* [JOB] Retype these lines and no others: the line holding "What Blender Python", the line holding "scene.camera = cam", and all lines between them. Pictures stay out.

[START OF INPUT]

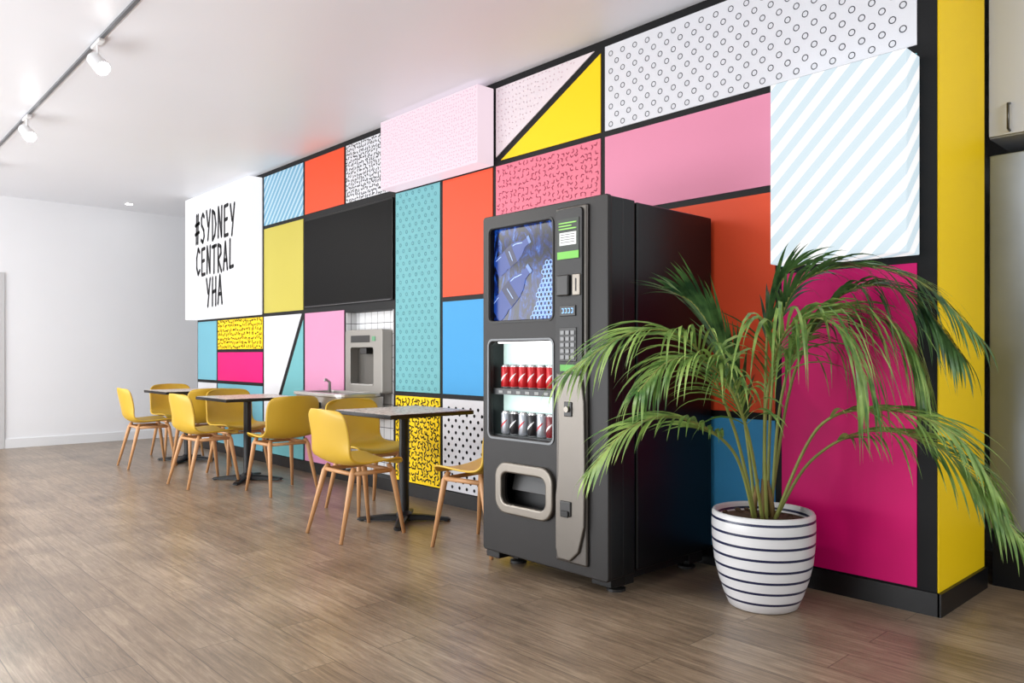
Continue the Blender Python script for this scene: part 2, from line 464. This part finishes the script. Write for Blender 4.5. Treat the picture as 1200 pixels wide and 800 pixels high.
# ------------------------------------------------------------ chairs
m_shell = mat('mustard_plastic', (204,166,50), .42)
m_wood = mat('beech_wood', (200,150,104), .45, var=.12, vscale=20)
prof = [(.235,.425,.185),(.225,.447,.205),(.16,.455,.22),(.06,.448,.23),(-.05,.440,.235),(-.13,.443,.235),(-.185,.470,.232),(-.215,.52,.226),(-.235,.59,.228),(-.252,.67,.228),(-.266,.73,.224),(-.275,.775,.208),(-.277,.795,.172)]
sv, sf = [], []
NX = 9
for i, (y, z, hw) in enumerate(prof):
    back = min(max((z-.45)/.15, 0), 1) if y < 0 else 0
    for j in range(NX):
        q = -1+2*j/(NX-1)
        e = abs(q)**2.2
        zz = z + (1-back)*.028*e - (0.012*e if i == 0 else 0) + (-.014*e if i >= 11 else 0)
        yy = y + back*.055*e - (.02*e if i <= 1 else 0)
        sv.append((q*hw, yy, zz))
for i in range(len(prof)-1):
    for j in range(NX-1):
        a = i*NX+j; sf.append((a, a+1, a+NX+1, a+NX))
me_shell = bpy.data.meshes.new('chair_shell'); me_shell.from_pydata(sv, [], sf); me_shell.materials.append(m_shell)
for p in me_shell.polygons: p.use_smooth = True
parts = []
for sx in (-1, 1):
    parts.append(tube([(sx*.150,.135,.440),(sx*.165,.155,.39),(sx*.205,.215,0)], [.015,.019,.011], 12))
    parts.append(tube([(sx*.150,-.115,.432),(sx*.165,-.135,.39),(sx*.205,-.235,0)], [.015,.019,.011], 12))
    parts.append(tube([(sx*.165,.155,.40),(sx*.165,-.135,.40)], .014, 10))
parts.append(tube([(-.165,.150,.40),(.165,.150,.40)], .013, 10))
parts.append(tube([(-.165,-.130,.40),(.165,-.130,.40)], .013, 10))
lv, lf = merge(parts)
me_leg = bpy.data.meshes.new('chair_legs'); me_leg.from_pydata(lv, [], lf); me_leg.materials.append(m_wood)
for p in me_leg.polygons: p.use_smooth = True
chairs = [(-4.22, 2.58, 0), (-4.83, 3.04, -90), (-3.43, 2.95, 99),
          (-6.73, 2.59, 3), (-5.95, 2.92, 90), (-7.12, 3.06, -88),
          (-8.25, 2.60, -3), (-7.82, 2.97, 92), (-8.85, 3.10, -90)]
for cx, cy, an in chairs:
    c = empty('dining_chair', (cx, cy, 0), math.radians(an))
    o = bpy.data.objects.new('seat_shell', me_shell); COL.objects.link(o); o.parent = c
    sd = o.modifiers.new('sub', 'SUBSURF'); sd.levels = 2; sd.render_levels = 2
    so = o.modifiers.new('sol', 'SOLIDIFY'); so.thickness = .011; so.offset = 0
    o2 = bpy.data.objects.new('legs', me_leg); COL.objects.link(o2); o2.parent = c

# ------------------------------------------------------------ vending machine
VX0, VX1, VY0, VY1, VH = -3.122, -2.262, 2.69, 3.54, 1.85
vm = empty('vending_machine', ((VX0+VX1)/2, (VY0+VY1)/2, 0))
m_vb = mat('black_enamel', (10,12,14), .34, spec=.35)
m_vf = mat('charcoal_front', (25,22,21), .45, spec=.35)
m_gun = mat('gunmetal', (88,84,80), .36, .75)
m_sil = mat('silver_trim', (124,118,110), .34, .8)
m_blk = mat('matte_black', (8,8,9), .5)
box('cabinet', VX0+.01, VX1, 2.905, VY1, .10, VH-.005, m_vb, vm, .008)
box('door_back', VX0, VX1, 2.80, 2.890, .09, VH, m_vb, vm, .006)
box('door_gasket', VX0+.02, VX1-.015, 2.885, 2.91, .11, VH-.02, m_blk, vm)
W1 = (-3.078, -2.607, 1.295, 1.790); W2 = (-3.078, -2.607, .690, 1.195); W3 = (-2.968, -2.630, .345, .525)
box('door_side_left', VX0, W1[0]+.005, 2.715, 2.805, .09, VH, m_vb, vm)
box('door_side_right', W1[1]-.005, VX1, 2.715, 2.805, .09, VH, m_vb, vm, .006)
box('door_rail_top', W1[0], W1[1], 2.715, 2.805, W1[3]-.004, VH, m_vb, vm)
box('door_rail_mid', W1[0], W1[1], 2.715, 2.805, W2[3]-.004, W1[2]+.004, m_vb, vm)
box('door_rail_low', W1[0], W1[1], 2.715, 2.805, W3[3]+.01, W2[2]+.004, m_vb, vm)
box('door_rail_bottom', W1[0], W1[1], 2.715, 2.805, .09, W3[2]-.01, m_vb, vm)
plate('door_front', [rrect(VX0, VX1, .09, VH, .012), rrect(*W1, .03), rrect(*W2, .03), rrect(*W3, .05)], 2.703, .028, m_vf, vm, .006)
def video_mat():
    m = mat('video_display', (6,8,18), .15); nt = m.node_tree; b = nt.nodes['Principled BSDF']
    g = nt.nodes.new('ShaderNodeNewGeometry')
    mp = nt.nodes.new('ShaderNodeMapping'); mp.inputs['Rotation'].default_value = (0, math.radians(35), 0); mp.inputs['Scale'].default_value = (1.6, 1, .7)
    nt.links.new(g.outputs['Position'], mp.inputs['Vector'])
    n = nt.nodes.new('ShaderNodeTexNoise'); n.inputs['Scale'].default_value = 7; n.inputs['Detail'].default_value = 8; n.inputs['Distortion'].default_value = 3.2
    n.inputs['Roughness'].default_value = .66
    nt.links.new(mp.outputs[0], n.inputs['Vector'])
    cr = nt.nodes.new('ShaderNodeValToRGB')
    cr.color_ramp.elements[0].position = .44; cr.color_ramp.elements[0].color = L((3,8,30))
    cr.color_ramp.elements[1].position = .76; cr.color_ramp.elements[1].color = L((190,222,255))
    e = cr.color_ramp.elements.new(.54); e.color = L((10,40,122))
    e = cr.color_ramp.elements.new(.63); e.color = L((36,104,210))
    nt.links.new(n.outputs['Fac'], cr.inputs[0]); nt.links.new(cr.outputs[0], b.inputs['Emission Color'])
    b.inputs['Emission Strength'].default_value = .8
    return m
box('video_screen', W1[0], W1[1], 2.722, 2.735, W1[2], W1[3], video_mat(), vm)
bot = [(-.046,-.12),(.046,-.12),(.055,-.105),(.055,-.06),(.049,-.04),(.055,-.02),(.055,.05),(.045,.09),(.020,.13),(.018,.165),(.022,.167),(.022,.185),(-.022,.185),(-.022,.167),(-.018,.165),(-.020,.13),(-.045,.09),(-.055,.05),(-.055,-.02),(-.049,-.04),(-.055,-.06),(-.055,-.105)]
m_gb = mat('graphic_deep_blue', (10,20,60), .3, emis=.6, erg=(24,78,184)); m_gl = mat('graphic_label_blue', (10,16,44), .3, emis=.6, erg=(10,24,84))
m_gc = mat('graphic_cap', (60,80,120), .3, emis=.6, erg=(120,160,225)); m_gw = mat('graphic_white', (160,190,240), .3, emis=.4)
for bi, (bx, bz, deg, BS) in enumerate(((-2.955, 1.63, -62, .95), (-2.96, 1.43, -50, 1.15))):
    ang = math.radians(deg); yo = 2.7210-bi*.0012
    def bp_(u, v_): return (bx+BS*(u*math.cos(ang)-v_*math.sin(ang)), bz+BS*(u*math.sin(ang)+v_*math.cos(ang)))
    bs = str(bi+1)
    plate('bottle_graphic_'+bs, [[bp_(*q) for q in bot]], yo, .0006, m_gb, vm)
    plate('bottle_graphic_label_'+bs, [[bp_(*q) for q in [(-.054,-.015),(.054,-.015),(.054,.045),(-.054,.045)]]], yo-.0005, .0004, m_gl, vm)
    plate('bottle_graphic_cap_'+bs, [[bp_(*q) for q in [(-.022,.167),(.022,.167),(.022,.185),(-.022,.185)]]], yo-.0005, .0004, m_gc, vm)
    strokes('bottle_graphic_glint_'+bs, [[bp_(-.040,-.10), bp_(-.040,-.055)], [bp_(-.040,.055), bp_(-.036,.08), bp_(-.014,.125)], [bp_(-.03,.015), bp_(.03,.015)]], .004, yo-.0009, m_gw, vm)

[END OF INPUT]
[START OF INPUT]

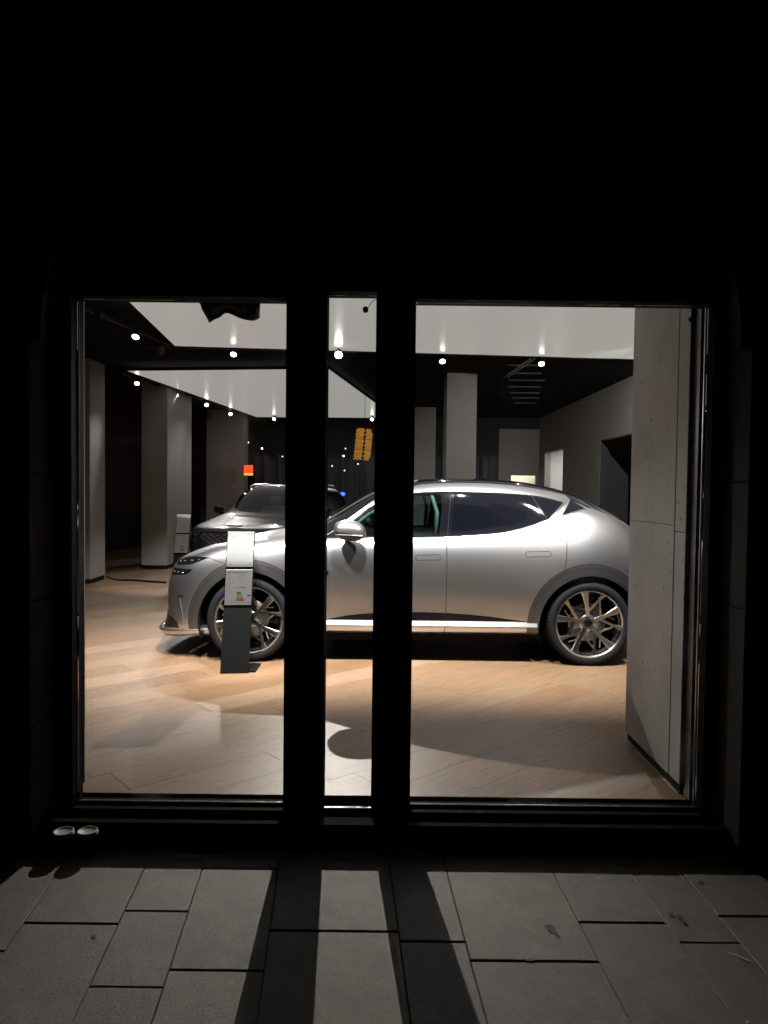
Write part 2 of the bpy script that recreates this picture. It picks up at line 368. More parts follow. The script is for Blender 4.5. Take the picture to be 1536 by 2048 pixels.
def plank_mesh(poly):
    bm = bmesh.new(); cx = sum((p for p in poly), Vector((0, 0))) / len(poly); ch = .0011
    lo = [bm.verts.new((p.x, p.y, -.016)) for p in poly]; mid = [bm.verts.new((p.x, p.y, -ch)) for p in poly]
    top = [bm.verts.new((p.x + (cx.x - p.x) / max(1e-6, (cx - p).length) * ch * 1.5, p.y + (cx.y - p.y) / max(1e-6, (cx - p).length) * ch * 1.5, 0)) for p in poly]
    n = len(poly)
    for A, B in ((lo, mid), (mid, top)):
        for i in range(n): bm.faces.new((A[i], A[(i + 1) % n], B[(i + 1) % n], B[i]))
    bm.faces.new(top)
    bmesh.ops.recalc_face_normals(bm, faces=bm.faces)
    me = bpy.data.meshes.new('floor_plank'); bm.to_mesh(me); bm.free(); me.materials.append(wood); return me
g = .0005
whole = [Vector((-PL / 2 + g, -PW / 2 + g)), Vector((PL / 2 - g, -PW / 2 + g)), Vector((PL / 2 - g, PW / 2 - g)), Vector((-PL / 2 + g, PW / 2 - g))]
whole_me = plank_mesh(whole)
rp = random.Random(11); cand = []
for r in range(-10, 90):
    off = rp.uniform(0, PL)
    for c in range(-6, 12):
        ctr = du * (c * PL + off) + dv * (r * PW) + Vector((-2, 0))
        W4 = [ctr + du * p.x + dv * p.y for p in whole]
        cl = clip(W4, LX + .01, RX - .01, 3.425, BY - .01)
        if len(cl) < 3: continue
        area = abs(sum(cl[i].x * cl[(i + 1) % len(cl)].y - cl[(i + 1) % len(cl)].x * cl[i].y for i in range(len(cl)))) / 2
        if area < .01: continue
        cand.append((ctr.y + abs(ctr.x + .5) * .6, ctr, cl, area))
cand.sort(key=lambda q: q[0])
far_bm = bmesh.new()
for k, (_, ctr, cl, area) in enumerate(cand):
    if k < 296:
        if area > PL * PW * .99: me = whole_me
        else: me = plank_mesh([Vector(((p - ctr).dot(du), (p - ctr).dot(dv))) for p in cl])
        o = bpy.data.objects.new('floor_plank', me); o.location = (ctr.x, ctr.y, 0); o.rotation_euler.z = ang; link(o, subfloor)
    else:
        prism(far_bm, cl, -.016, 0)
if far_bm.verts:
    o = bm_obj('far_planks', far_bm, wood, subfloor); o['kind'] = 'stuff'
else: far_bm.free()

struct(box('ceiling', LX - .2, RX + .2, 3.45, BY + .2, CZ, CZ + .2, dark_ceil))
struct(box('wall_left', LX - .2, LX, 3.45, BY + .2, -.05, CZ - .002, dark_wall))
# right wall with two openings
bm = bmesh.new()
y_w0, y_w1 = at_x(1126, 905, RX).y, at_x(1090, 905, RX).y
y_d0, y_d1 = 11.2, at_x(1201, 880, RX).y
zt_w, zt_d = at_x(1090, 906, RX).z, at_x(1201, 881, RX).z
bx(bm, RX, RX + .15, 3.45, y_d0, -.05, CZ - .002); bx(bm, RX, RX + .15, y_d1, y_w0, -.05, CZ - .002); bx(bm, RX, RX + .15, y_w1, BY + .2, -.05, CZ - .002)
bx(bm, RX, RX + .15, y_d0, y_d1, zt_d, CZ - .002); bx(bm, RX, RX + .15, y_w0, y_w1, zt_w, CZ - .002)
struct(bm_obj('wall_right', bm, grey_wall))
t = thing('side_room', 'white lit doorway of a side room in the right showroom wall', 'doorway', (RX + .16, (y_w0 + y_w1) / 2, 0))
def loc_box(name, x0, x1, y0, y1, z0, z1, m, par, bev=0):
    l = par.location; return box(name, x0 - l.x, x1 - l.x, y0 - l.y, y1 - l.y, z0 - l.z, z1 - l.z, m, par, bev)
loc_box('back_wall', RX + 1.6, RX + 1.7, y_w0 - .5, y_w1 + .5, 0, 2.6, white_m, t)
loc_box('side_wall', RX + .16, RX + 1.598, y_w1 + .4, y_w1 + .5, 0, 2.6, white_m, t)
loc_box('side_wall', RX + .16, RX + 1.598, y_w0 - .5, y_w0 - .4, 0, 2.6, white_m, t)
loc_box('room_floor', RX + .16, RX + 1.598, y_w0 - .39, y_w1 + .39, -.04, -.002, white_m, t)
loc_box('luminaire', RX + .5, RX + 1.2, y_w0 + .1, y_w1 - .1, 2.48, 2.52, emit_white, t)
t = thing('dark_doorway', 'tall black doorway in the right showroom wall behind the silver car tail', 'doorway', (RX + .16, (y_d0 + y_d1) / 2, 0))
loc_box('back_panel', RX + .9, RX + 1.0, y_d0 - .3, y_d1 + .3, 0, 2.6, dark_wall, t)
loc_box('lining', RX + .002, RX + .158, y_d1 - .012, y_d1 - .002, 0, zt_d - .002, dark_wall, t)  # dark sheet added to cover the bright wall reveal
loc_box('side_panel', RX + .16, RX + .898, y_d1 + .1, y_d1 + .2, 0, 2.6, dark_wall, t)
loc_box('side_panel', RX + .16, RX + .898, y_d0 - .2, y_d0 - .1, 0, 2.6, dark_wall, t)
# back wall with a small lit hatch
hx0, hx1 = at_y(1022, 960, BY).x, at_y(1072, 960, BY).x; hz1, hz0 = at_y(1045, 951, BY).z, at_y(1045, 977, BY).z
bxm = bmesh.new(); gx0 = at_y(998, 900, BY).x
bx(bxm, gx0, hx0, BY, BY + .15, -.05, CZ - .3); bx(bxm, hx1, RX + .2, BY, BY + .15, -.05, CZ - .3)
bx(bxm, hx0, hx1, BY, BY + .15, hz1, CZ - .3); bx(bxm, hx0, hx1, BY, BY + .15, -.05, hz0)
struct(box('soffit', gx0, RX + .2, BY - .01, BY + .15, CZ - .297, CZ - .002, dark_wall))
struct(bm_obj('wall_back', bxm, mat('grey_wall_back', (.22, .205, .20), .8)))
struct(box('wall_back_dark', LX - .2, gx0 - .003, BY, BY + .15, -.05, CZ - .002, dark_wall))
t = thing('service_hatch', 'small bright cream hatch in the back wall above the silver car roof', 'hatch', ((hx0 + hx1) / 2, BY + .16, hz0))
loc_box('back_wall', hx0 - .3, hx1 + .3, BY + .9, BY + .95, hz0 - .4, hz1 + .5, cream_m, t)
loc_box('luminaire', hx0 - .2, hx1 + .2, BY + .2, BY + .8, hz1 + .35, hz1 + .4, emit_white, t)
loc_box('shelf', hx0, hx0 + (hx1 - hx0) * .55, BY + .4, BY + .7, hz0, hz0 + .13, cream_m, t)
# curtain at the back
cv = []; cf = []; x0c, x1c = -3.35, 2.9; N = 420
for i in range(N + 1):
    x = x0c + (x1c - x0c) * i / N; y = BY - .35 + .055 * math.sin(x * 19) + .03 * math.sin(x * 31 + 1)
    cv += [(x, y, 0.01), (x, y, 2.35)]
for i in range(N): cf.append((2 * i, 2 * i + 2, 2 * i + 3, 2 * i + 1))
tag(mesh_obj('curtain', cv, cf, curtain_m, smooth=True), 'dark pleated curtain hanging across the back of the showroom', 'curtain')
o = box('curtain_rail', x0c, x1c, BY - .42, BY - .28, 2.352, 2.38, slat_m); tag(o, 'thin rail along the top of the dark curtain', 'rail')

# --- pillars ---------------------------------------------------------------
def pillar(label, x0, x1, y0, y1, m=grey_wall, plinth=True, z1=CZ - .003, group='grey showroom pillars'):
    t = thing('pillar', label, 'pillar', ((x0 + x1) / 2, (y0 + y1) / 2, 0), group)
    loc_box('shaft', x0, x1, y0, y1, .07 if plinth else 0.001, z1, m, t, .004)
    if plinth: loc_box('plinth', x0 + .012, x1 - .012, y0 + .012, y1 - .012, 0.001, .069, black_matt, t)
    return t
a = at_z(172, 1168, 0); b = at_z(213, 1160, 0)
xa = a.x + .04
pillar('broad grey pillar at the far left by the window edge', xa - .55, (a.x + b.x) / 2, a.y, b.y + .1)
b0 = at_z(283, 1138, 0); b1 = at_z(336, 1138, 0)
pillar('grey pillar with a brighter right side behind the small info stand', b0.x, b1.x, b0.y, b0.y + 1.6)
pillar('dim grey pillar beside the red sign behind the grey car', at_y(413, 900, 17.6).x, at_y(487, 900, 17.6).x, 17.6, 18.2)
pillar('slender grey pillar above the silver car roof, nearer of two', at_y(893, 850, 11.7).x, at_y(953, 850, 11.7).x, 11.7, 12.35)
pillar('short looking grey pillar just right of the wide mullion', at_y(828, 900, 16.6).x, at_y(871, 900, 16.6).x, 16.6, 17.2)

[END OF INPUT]
[START OF INPUT]

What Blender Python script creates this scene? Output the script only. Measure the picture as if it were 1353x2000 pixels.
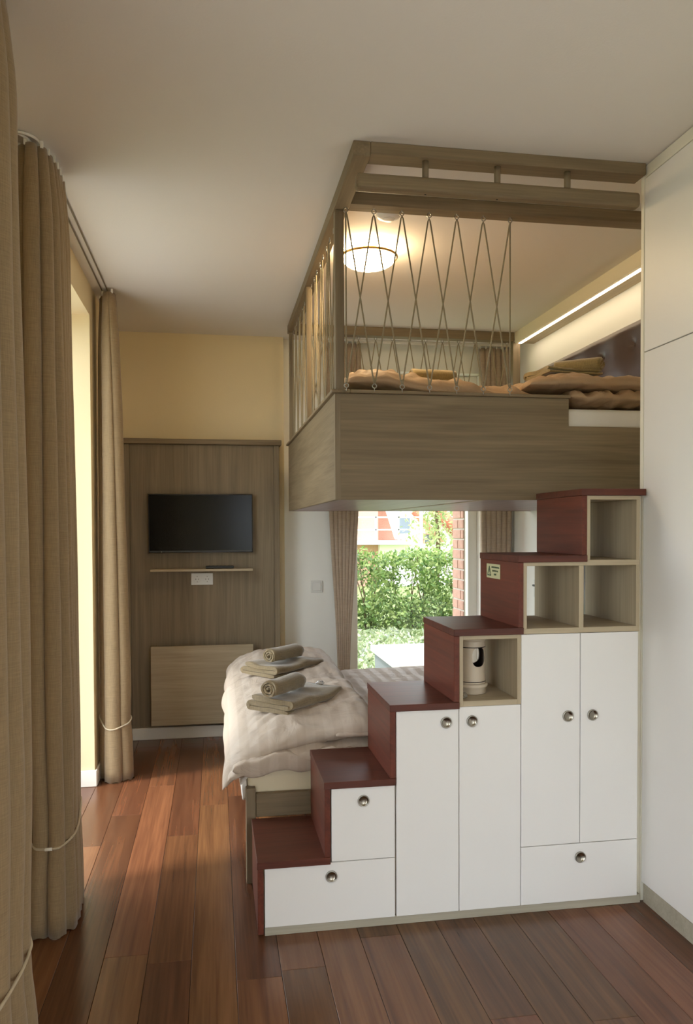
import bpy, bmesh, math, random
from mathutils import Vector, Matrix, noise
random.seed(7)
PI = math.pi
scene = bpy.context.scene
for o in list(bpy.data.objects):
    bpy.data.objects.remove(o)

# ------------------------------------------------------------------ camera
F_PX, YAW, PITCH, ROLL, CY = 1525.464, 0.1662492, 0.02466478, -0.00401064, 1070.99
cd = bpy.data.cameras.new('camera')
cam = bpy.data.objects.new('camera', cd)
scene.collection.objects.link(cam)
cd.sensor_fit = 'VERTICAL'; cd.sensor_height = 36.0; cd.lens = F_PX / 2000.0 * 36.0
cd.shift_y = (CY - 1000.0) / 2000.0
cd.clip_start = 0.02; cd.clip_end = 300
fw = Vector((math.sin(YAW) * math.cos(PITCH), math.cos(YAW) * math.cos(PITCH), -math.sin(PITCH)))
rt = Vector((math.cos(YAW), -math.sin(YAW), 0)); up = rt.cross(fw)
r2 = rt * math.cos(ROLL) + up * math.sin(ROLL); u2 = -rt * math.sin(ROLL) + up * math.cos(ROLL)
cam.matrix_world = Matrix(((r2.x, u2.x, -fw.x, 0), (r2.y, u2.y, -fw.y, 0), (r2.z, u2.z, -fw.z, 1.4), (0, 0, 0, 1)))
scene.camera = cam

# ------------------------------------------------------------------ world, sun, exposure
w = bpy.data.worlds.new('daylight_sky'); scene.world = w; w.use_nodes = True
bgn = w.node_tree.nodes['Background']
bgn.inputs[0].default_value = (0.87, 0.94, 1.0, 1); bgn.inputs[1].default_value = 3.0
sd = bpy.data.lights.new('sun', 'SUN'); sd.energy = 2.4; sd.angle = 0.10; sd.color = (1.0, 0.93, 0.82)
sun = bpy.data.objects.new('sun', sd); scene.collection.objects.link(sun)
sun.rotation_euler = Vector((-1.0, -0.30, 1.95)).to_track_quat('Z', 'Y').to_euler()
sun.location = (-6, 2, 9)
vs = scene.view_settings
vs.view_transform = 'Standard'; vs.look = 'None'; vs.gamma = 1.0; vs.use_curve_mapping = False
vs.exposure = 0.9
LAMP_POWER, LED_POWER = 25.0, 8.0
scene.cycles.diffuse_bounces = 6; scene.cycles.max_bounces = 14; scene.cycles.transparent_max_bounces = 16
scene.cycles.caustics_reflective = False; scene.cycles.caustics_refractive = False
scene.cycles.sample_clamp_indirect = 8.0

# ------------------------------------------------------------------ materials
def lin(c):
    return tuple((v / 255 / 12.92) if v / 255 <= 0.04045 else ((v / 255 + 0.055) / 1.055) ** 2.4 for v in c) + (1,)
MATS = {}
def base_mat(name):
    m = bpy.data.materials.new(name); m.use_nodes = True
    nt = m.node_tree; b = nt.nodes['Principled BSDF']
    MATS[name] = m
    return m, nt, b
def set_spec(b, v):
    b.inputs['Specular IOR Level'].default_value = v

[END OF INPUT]

* [TASK RESPONSE]
What Blender Python script creates this scene? Output the script only. Measure the picture as if it were 1353x2000 pixels.
import bpy, bmesh, math, random
from mathutils import Vector, Matrix, noise
random.seed(7)
PI = math.pi
scene = bpy.context.scene
for o in list(bpy.data.objects):
    bpy.data.objects.remove(o)

# ------------------------------------------------------------------ camera
F_PX, YAW, PITCH, ROLL, CY = 1525.464, 0.1662492, 0.02466478, -0.00401064, 1070.99
cd = bpy.data.cameras.new('camera')
cam = bpy.data.objects.new('camera', cd)
scene.collection.objects.link(cam)
cd.sensor_fit = 'VERTICAL'; cd.sensor_height = 36.0; cd.lens = F_PX / 2000.0 * 36.0
cd.shift_y = (CY - 1000.0) / 2000.0
cd.clip_start = 0.02; cd.clip_end = 300
fw = Vector((math.sin(YAW) * math.cos(PITCH), math.cos(YAW) * math.cos(PITCH), -math.sin(PITCH)))
rt = Vector((math.cos(YAW), -math.sin(YAW), 0)); up = rt.cross(fw)
r2 = rt * math.cos(ROLL) + up * math.sin(ROLL); u2 = -rt * math.sin(ROLL) + up * math.cos(ROLL)
cam.matrix_world = Matrix(((r2.x, u2.x, -fw.x, 0), (r2.y, u2.y, -fw.y, 0), (r2.z, u2.z, -fw.z, 1.4), (0, 0, 0, 1)))
scene.camera = cam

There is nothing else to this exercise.